Se trata de explicar a los cuatro vientos, pese a quien pese, que la institución monárquica es el legado del franquismo, que se hereda de padres a hijos, que disfruta de un sinfín de privilegios y que la celebración del referéndum es un ejercicio de soberanía incuestionable. El problema no está en Juan Carlos o Felipe sino en la institución, en la existencia misma de la Casa Real.

Recogidas de firmas en favor de tal referéndum y de la retirada del título de rey a Juan Carlos de Borbón, como las que impulsa este diario, son del todo necesarias, pero a nuestro entender es preciso que quienes defienden los valores republicanos lo hagan también en la calle, de la manera más explícita posible en las actuales circunstancias.

Habrá quienes desde la moderación se opongan a cualquier voluntad de ruptura con el modelo de jefatura del Estado que perpetuó Franco, pero el arranque de cualquier mejora política y social exige cambios de raíz y horizontes de esperanza como los que se abrieron con la proclamación de la II República.
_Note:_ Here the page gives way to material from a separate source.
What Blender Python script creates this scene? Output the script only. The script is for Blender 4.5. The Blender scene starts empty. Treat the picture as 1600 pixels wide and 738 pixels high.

Cambios que favorecieron sin lugar a dudas a la gente normal.

Hace falta ilusión en la posibilidad de vivir en auténtica democracia, política y económica. Entusiasmo social como el que existió cuando gran parte de la sociedad española se movilizó contra la dictadura, a finales de los sesenta y principios de los setenta. Vimos entonces cómo muchos colaboradores del régimen pasaron a considerarse "demócratas de toda la vida".

Si crece ese anhelo, muchos de los que hoy aplauden al rey y blanquean la imagen de la corona recordarán en la práctica que son "republicanos de toda la vida".

Se trata de darnos los medios para gestionar y superar realmente las crisis económica y social. Una salida favorable para las clases populares exige poner en el centro de la agenda pública la justicia social y la intervención de la ciudadanía. De eso va precisamente el cuestionamiento de la institución monárquica, de redistribución y de democracia.